İsrail'e geziler salt bunlarla sınırlı kalmadı. Karadayı'dan sonra ise zamanın Tarım ve Köyişleri Bakanı Mustafa Taşar ve Genelkurmay İkinci Başkanı Orgeneral Çevik Bir'in gezilerine şahit olduk. İmzalanan askeri anlaşmaların yüklü tutarı nedeniyle bir anda 5 milyar dolarlık ithalat açığımız oluşunca şaşırdık. 28 Ağustos 2000'da Ankara'nın bu seferki misafiri İsrail Başbakanı Ehud Barak'tı. Barak basın toplantısında "GAP'taki altı ihaleye talibiz" dedi. Üçlü koalisyon döneminde ilişkiler sessizce yürüdü ve altın devrini yaşadı. Adeta MOSSAD'ın Apo teslimine karşılık diyet ödendi. Son üç yılda GAP'a yatırımlar hızlanmıştı ki, AKP iktidara geldi. Başbakan Erdoğan, Moskova'dan dönerken Ankara'da durmak isteyen Başbakan Şaron'a vize vermedi. İsrail'in yaptığı resmi davetler henüz kabul edilmiş değil!
GAP idaresi, bugünde İsrail hükümet kuruluşu MASHAV ile işbirliği yapıyor. Modern tarım teknolojisi alanında İsrail dünyanın en gelişmiş ülkelerinden birisi. Özellikle İsrail'in geliştirdiği seracılık ve sulama metodları birçok ülke tarafından kullanılıyor. Böylesi bir avantajdan yararlanarak İsrailli iş adamları GAP'a rahat giriyor. İşbirliği önerileri karşılıklı mal alım satımının yanı sıra GAP çerçevesinde tarıma dayalı sanayilerin geliştirilmesinde sulama sistemleri, tohum ıslah birimleri ve verimlilik artırıcı diğer tekniklerin yerleştirilmesi gibi konuları da kapsıyor. Tarım ve hayvancılıkla ilgili her alana ilgililer, özellikle sulama projelerine talipler.
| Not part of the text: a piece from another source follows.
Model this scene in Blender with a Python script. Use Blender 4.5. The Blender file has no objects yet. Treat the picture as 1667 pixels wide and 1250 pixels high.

İsrail'i bölgede yatırım yapmaya sevkeden sadece elinde bulundurduğu tarım teknolojisi değil. Onu bölgeye yönelten bir başka neden ise ileride kendi ülkesinde doğması muhtemel tarım arazilerinin azalması tehlikesi.Kanada ve Hollanda tarım teknolojisi konusunda tecrübeli ülkeler. Ankara, bu ülkelerin tecrübelerinden elbette faydalanmalı. Ancak Yahudilerin MGK'yı dahi ekarte ederek topraklarımızı satın alması iyiye alamet değil. Su politikalarının önümüzdeki yıllarda savaş sebebi sayılacak kadar değer kazanacağı gözönüne alınırsa suyun başına Yahudilerin geçmesi ulusal güvenliğimize uygun olmasa gerekir.
İsrail'in GAP'daki hedefi dini temeli bulunan 'kutsal vaadedilmiş topraklara' dönüş mü yoksa GAP'tan fışkıracak altın yağmurunun altında bulunup testisini doldurmak mı izleyip göreceğiz.
Tam bu devrede İstanbul'da patlayan bombalarla Türkiye'nin uzaklaştığı İsrail limanına doğru tekrar sürüklendiğini ortaya atan eski Mahir Kaynak'ın beyin jimnastiğine bazı çevrelerinin aşırı tepki göstermesi, onu "Komplo teorisyeni" diye küçümsemeye çalışması anlaşılabilir. Antisemitizm bu ülkede çok tehlikeli komplikasyonlara yol açabiliyor!